Source records:
* Start *
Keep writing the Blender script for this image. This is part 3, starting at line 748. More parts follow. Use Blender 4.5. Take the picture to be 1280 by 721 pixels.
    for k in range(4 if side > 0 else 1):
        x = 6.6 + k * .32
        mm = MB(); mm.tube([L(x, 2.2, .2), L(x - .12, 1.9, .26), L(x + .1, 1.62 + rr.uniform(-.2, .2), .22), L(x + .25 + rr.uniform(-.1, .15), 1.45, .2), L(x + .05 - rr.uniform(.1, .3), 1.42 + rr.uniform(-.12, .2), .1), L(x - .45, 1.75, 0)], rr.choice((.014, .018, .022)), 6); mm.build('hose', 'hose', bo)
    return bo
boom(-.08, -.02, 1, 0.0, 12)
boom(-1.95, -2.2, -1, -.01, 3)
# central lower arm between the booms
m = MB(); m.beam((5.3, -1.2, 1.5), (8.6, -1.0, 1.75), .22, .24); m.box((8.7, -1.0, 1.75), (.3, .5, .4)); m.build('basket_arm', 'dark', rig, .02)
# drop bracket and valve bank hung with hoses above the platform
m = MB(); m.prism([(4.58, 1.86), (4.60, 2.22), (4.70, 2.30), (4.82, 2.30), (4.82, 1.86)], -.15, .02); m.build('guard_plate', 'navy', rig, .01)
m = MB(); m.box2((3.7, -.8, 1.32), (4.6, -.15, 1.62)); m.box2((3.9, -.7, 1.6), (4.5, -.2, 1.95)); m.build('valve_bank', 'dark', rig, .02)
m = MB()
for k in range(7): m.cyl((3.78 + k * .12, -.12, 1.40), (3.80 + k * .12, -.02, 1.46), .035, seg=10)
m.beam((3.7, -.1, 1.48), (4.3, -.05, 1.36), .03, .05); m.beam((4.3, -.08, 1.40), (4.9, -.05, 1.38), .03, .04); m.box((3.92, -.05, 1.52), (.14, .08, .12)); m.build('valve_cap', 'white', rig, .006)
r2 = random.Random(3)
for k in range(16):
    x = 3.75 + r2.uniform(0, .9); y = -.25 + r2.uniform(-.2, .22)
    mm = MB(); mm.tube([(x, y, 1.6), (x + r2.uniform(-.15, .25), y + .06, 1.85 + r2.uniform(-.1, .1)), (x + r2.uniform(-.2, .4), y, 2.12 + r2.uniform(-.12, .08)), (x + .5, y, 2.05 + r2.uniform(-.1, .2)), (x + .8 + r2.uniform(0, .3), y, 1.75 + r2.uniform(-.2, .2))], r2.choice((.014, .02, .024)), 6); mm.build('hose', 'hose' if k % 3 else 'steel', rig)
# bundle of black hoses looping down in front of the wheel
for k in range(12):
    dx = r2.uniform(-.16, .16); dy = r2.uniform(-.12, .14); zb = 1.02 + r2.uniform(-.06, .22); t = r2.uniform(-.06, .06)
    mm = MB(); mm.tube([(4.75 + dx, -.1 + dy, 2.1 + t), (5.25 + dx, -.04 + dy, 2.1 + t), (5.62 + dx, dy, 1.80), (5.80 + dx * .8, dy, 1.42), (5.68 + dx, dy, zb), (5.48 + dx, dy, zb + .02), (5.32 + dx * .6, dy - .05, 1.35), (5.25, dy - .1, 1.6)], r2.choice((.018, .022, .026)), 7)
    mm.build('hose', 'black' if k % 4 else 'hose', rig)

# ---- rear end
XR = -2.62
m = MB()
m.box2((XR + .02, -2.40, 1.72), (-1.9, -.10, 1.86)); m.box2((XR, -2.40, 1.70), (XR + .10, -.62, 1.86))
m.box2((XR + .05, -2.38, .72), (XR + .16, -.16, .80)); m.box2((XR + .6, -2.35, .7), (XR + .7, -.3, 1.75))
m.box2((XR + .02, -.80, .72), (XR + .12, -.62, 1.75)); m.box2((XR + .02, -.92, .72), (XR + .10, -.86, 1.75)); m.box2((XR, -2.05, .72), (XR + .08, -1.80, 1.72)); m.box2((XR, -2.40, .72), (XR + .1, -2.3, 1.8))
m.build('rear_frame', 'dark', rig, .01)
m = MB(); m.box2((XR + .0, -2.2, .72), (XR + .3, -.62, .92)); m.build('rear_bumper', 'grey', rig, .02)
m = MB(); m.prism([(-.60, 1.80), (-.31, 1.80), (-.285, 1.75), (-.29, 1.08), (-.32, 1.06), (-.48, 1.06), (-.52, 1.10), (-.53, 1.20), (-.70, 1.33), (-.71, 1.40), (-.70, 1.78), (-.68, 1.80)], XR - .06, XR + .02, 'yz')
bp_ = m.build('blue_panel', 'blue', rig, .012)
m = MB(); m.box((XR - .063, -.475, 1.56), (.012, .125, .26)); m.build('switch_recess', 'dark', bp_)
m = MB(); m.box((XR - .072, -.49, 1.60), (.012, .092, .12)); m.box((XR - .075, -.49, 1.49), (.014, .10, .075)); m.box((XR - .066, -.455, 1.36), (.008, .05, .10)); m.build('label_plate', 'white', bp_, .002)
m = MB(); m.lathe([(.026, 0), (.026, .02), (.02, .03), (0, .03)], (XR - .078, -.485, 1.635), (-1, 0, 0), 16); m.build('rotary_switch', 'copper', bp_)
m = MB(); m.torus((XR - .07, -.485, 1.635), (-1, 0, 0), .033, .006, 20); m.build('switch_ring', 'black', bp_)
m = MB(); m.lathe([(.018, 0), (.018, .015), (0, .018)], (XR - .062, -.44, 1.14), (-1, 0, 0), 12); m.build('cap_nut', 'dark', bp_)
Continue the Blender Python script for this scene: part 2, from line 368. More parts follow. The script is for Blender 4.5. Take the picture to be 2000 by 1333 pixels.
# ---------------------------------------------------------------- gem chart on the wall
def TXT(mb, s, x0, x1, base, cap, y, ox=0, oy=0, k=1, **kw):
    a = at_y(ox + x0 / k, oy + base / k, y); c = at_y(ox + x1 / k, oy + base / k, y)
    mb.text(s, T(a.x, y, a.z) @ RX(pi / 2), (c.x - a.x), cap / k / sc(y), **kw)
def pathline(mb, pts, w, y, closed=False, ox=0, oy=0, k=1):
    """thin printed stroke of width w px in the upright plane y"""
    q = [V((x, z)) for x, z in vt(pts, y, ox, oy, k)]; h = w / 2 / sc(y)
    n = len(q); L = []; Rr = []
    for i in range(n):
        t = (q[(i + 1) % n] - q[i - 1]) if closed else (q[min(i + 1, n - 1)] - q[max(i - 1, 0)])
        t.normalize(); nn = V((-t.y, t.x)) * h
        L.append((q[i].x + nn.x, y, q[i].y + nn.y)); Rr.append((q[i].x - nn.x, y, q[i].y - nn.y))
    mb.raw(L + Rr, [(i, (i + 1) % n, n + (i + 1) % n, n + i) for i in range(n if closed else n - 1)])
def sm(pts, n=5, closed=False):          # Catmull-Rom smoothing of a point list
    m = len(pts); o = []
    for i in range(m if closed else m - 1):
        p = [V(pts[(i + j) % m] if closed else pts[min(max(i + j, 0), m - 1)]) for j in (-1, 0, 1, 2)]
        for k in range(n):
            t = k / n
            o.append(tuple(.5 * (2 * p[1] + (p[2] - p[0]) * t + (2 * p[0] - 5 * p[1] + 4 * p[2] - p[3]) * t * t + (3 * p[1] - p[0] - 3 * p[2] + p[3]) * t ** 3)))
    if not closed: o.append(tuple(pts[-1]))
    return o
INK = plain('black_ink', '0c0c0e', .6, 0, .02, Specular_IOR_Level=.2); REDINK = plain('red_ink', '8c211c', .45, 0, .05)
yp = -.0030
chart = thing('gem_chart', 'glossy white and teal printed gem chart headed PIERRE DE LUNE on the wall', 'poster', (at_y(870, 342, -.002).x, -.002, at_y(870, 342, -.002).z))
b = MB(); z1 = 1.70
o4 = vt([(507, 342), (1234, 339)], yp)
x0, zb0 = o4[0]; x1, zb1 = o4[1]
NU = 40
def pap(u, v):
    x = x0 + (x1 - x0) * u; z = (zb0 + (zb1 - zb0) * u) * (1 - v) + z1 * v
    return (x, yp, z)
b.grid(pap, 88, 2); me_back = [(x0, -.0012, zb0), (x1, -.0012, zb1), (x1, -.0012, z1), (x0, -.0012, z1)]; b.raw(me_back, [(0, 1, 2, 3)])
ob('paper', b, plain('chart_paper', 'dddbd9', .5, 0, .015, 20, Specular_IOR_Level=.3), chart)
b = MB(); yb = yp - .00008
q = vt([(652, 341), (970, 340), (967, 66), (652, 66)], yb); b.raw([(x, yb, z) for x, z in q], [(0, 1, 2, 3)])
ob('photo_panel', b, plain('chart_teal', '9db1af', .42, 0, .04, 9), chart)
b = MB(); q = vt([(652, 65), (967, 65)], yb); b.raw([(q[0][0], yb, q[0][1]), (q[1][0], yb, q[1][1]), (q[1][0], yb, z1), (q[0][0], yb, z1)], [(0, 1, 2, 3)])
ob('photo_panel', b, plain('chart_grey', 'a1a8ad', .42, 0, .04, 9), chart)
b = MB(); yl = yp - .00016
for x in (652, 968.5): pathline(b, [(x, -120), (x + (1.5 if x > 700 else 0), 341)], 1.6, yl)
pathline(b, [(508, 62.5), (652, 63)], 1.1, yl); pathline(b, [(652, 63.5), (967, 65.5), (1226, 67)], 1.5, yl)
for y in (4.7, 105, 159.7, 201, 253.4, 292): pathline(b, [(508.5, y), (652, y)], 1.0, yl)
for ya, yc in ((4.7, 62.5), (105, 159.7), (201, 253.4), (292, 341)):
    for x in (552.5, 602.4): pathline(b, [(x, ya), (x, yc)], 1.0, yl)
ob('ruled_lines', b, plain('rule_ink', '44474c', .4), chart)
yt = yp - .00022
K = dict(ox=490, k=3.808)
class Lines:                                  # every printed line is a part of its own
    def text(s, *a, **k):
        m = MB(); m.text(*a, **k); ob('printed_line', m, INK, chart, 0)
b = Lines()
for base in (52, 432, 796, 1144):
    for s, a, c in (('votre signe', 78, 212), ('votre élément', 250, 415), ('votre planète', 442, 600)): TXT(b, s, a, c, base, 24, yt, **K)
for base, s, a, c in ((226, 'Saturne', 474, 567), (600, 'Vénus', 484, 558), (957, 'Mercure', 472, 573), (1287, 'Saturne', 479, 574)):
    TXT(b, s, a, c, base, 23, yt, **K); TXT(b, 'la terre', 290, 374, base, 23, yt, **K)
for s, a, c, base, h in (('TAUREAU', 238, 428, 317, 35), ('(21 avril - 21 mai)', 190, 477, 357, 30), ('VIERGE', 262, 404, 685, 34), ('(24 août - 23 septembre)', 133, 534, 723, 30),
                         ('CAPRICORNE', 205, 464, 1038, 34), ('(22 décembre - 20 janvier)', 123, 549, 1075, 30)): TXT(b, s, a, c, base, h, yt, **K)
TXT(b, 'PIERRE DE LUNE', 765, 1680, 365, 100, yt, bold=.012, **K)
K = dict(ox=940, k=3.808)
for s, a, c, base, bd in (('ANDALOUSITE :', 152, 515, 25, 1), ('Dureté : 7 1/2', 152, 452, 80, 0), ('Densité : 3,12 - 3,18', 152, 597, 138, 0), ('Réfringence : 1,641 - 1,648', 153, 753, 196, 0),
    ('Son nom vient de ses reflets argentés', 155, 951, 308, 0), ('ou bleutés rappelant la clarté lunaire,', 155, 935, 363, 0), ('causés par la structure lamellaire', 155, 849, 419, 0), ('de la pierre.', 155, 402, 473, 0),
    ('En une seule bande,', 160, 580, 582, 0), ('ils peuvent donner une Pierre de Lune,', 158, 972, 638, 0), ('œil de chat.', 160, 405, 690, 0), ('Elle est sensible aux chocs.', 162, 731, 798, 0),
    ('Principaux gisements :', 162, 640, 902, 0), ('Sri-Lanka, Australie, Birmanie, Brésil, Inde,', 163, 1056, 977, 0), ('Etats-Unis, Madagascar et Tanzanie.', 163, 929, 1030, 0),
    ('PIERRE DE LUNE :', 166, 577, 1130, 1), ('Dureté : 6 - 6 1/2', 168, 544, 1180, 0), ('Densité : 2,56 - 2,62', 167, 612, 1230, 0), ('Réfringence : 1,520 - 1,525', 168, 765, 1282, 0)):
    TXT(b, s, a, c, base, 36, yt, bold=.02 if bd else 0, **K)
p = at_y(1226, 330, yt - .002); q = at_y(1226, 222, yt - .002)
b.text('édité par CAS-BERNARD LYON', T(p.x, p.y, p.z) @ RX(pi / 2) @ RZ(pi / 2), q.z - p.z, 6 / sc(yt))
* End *
__WRITTEN TASK__: Of the lines in this data, how many contain "part"? Reply with only the number.

__TASK RESPONSE__: 3